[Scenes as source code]
---+---

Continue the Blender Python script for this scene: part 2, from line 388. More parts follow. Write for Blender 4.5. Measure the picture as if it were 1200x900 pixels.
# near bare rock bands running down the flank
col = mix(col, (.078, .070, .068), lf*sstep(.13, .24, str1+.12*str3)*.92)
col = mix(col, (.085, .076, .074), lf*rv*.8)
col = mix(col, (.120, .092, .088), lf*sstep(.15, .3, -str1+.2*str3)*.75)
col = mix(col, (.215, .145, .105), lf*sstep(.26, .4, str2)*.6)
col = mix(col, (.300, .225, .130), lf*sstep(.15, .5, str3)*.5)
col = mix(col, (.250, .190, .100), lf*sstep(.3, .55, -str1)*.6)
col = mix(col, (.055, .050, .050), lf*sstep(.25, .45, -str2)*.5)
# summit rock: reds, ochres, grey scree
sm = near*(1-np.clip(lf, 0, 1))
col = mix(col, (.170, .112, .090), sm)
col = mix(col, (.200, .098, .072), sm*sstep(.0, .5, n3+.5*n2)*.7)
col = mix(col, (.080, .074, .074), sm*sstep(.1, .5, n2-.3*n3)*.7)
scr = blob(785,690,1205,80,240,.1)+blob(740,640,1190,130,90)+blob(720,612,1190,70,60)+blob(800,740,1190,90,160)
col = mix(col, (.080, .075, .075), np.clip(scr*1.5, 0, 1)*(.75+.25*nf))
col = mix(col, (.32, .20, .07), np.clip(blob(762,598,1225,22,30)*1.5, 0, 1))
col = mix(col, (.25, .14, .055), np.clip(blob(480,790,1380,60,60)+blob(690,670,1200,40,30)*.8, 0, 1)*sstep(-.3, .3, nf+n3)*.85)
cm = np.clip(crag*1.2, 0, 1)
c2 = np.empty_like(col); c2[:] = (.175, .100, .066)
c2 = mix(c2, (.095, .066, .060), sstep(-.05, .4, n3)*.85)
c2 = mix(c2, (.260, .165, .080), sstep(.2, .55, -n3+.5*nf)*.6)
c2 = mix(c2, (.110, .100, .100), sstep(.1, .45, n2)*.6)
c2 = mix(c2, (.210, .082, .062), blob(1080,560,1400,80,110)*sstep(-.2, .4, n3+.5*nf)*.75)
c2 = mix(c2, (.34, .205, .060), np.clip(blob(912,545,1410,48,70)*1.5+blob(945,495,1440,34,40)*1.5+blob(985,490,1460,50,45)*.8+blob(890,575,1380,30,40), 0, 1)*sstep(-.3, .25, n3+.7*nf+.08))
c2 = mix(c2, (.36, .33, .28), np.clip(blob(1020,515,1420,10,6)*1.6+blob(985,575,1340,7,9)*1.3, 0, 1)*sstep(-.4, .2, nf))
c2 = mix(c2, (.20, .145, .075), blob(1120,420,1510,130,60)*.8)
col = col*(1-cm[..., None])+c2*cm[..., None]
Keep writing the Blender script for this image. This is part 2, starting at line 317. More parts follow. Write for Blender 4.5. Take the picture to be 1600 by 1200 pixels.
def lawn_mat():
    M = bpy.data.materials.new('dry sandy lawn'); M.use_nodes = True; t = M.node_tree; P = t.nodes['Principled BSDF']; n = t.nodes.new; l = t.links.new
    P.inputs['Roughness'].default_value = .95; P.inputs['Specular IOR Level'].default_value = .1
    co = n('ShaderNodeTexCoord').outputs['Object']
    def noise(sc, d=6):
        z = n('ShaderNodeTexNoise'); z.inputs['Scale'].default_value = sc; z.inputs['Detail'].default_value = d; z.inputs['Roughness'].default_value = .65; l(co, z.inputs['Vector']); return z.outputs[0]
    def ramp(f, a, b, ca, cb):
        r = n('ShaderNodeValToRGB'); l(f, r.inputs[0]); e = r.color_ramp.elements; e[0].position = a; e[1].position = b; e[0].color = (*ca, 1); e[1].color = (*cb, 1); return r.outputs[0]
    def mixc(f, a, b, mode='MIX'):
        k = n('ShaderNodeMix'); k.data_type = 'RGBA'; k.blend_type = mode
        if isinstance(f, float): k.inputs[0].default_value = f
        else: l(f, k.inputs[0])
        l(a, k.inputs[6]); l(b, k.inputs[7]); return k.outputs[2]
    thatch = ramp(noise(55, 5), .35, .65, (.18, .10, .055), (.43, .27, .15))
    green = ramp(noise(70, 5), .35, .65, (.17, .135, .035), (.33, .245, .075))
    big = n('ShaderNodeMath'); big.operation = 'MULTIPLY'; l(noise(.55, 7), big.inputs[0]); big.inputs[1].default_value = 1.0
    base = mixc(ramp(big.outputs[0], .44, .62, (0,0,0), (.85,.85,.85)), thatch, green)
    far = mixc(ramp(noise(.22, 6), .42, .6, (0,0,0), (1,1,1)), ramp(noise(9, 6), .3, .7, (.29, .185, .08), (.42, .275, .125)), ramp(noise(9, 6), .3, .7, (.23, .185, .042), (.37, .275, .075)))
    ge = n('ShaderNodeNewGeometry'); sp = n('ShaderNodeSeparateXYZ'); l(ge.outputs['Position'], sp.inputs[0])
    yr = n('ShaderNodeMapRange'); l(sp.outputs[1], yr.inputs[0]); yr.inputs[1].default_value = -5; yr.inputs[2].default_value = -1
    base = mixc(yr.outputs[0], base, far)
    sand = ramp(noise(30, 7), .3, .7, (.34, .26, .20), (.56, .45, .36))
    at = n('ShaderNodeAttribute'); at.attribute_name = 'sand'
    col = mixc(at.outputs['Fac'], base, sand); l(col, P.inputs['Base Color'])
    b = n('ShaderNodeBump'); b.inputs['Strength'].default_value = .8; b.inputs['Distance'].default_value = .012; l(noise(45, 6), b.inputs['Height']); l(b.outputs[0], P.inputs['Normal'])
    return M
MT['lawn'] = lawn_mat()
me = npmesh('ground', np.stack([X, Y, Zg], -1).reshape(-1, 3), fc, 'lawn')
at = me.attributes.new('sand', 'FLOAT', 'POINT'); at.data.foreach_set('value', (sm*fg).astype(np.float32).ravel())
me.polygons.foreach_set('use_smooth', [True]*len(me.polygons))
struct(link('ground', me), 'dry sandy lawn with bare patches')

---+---

#### What to work on:
Take the lines above and retype all of them exactly.

#### Task output:
Continue the Blender Python script for this scene: part 2, from line 388. More parts follow. Write for Blender 4.5. Measure the picture as if it were 1200x900 pixels.
# near bare rock bands running down the flank
col = mix(col, (.078, .070, .068), lf*sstep(.13, .24, str1+.12*str3)*.92)
col = mix(col, (.085, .076, .074), lf*rv*.8)
col = mix(col, (.120, .092, .088), lf*sstep(.15, .3, -str1+.2*str3)*.75)
col = mix(col, (.215, .145, .105), lf*sstep(.26, .4, str2)*.6)
col = mix(col, (.300, .225, .130), lf*sstep(.15, .5, str3)*.5)
col = mix(col, (.250, .190, .100), lf*sstep(.3, .55, -str1)*.6)
col = mix(col, (.055, .050, .050), lf*sstep(.25, .45, -str2)*.5)
# summit rock: reds, ochres, grey scree
sm = near*(1-np.clip(lf, 0, 1))
col = mix(col, (.170, .112, .090), sm)
col = mix(col, (.200, .098, .072), sm*sstep(.0, .5, n3+.5*n2)*.7)
col = mix(col, (.080, .074, .074), sm*sstep(.1, .5, n2-.3*n3)*.7)
scr = blob(785,690,1205,80,240,.1)+blob(740,640,1190,130,90)+blob(720,612,1190,70,60)+blob(800,740,1190,90,160)
col = mix(col, (.080, .075, .075), np.clip(scr*1.5, 0, 1)*(.75+.25*nf))
col = mix(col, (.32, .20, .07), np.clip(blob(762,598,1225,22,30)*1.5, 0, 1))
col = mix(col, (.25, .14, .055), np.clip(blob(480,790,1380,60,60)+blob(690,670,1200,40,30)*.8, 0, 1)*sstep(-.3, .3, nf+n3)*.85)
cm = np.clip(crag*1.2, 0, 1)
c2 = np.empty_like(col); c2[:] = (.175, .100, .066)
c2 = mix(c2, (.095, .066, .060), sstep(-.05, .4, n3)*.85)
c2 = mix(c2, (.260, .165, .080), sstep(.2, .55, -n3+.5*nf)*.6)
c2 = mix(c2, (.110, .100, .100), sstep(.1, .45, n2)*.6)
c2 = mix(c2, (.210, .082, .062), blob(1080,560,1400,80,110)*sstep(-.2, .4, n3+.5*nf)*.75)
c2 = mix(c2, (.34, .205, .060), np.clip(blob(912,545,1410,48,70)*1.5+blob(945,495,1440,34,40)*1.5+blob(985,490,1460,50,45)*.8+blob(890,575,1380,30,40), 0, 1)*sstep(-.3, .25, n3+.7*nf+.08))
c2 = mix(c2, (.36, .33, .28), np.clip(blob(1020,515,1420,10,6)*1.6+blob(985,575,1340,7,9)*1.3, 0, 1)*sstep(-.4, .2, nf))
c2 = mix(c2, (.20, .145, .075), blob(1120,420,1510,130,60)*.8)
col = col*(1-cm[..., None])+c2*cm[..., None]
Keep writing the Blender script for this image. This is part 2, starting at line 317. More parts follow. Write for Blender 4.5. Take the picture to be 1600 by 1200 pixels.
def lawn_mat():
    M = bpy.data.materials.new('dry sandy lawn'); M.use_nodes = True; t = M.node_tree; P = t.nodes['Principled BSDF']; n = t.nodes.new; l = t.links.new
    P.inputs['Roughness'].default_value = .95; P.inputs['Specular IOR Level'].default_value = .1
    co = n('ShaderNodeTexCoord').outputs['Object']
    def noise(sc, d=6):
        z = n('ShaderNodeTexNoise'); z.inputs['Scale'].default_value = sc; z.inputs['Detail'].default_value = d; z.inputs['Roughness'].default_value = .65; l(co, z.inputs['Vector']); return z.outputs[0]
    def ramp(f, a, b, ca, cb):
        r = n('ShaderNodeValToRGB'); l(f, r.inputs[0]); e = r.color_ramp.elements; e[0].position = a; e[1].position = b; e[0].color = (*ca, 1); e[1].color = (*cb, 1); return r.outputs[0]
    def mixc(f, a, b, mode='MIX'):
        k = n('ShaderNodeMix'); k.data_type = 'RGBA'; k.blend_type = mode
        if isinstance(f, float): k.inputs[0].default_value = f
        else: l(f, k.inputs[0])
        l(a, k.inputs[6]); l(b, k.inputs[7]); return k.outputs[2]
    thatch = ramp(noise(55, 5), .35, .65, (.18, .10, .055), (.43, .27, .15))
    green = ramp(noise(70, 5), .35, .65, (.17, .135, .035), (.33, .245, .075))
    big = n('ShaderNodeMath'); big.operation = 'MULTIPLY'; l(noise(.55, 7), big.inputs[0]); big.inputs[1].default_value = 1.0
    base = mixc(ramp(big.outputs[0], .44, .62, (0,0,0), (.85,.85,.85)), thatch, green)
    far = mixc(ramp(noise(.22, 6), .42, .6, (0,0,0), (1,1,1)), ramp(noise(9, 6), .3, .7, (.29, .185, .08), (.42, .275, .125)), ramp(noise(9, 6), .3, .7, (.23, .185, .042), (.37, .275, .075)))
    ge = n('ShaderNodeNewGeometry'); sp = n('ShaderNodeSeparateXYZ'); l(ge.outputs['Position'], sp.inputs[0])
    yr = n('ShaderNodeMapRange'); l(sp.outputs[1], yr.inputs[0]); yr.inputs[1].default_value = -5; yr.inputs[2].default_value = -1
    base = mixc(yr.outputs[0], base, far)
    sand = ramp(noise(30, 7), .3, .7, (.34, .26, .20), (.56, .45, .36))
    at = n('ShaderNodeAttribute'); at.attribute_name = 'sand'
    col = mixc(at.outputs['Fac'], base, sand); l(col, P.inputs['Base Color'])
    b = n('ShaderNodeBump'); b.inputs['Strength'].default_value = .8; b.inputs['Distance'].default_value = .012; l(noise(45, 6), b.inputs['Height']); l(b.outputs[0], P.inputs['Normal'])
    return M
MT['lawn'] = lawn_mat()
me = npmesh('ground', np.stack([X, Y, Zg], -1).reshape(-1, 3), fc, 'lawn')
at = me.attributes.new('sand', 'FLOAT', 'POINT'); at.data.foreach_set('value', (sm*fg).astype(np.float32).ravel())
me.polygons.foreach_set('use_smooth', [True]*len(me.polygons))
struct(link('ground', me), 'dry sandy lawn with bare patches')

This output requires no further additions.